## Objective
Each line of the material below should be reproduced exactly.

begin

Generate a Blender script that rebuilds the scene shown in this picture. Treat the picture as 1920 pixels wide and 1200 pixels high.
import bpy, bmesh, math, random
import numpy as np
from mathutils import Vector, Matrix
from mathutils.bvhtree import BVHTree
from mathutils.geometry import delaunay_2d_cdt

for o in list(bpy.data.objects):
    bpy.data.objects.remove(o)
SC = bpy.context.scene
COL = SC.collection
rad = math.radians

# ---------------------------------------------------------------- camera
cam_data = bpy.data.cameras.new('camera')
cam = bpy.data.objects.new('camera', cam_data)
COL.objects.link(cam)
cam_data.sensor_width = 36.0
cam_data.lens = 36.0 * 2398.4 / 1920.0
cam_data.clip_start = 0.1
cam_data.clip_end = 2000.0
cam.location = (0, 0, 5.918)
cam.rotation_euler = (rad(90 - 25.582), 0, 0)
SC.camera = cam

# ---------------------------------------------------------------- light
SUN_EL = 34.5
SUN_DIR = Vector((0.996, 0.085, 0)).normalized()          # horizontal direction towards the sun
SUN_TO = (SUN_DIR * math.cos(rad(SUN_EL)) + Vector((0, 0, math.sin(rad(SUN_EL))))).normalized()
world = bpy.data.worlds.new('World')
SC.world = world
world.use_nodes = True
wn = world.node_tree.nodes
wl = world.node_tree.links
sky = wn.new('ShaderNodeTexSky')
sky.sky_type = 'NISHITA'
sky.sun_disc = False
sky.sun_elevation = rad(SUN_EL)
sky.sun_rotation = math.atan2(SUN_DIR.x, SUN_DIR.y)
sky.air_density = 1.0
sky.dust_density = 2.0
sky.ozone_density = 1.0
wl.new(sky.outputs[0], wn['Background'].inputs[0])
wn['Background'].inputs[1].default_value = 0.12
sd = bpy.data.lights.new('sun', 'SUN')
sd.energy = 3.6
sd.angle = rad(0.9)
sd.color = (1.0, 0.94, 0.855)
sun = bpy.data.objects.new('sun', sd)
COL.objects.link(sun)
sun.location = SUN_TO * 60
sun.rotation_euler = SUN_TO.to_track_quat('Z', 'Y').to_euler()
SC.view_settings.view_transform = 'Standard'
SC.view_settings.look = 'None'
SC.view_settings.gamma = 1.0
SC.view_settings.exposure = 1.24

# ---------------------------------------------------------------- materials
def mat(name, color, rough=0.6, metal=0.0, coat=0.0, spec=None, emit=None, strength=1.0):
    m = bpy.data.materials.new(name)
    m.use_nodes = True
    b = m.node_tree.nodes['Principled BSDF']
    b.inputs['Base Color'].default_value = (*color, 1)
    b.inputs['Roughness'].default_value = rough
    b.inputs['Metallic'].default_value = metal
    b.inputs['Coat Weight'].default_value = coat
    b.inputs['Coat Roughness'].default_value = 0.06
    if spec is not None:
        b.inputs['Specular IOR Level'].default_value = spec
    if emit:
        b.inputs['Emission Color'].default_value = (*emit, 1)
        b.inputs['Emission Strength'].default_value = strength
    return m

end

## Exercise result
Generate a Blender script that rebuilds the scene shown in this picture. Treat the picture as 1920 pixels wide and 1200 pixels high.
import bpy, bmesh, math, random
import numpy as np
from mathutils import Vector, Matrix
from mathutils.bvhtree import BVHTree
from mathutils.geometry import delaunay_2d_cdt

for o in list(bpy.data.objects):
    bpy.data.objects.remove(o)
SC = bpy.context.scene
COL = SC.collection
rad = math.radians

# ---------------------------------------------------------------- camera
cam_data = bpy.data.cameras.new('camera')
cam = bpy.data.objects.new('camera', cam_data)
COL.objects.link(cam)
cam_data.sensor_width = 36.0
cam_data.lens = 36.0 * 2398.4 / 1920.0
cam_data.clip_start = 0.1
cam_data.clip_end = 2000.0
cam.location = (0, 0, 5.918)
cam.rotation_euler = (rad(90 - 25.582), 0, 0)
SC.camera = cam

# ---------------------------------------------------------------- light
SUN_EL = 34.5
SUN_DIR = Vector((0.996, 0.085, 0)).normalized()          # horizontal direction towards the sun
SUN_TO = (SUN_DIR * math.cos(rad(SUN_EL)) + Vector((0, 0, math.sin(rad(SUN_EL))))).normalized()
world = bpy.data.worlds.new('World')
SC.world = world
world.use_nodes = True
wn = world.node_tree.nodes
wl = world.node_tree.links
sky = wn.new('ShaderNodeTexSky')
sky.sky_type = 'NISHITA'
sky.sun_disc = False
sky.sun_elevation = rad(SUN_EL)
sky.sun_rotation = math.atan2(SUN_DIR.x, SUN_DIR.y)
sky.air_density = 1.0
sky.dust_density = 2.0
sky.ozone_density = 1.0
wl.new(sky.outputs[0], wn['Background'].inputs[0])
wn['Background'].inputs[1].default_value = 0.12
sd = bpy.data.lights.new('sun', 'SUN')
sd.energy = 3.6
sd.angle = rad(0.9)
sd.color = (1.0, 0.94, 0.855)
sun = bpy.data.objects.new('sun', sd)
COL.objects.link(sun)
sun.location = SUN_TO * 60
sun.rotation_euler = SUN_TO.to_track_quat('Z', 'Y').to_euler()
SC.view_settings.view_transform = 'Standard'
SC.view_settings.look = 'None'
SC.view_settings.gamma = 1.0
SC.view_settings.exposure = 1.24

# ---------------------------------------------------------------- materials
def mat(name, color, rough=0.6, metal=0.0, coat=0.0, spec=None, emit=None, strength=1.0):
    m = bpy.data.materials.new(name)
    m.use_nodes = True
    b = m.node_tree.nodes['Principled BSDF']
    b.inputs['Base Color'].default_value = (*color, 1)
    b.inputs['Roughness'].default_value = rough
    b.inputs['Metallic'].default_value = metal
    b.inputs['Coat Weight'].default_value = coat
    b.inputs['Coat Roughness'].default_value = 0.06
    if spec is not None:
        b.inputs['Specular IOR Level'].default_value = spec
    if emit:
        b.inputs['Emission Color'].default_value = (*emit, 1)
        b.inputs['Emission Strength'].default_value = strength
    return m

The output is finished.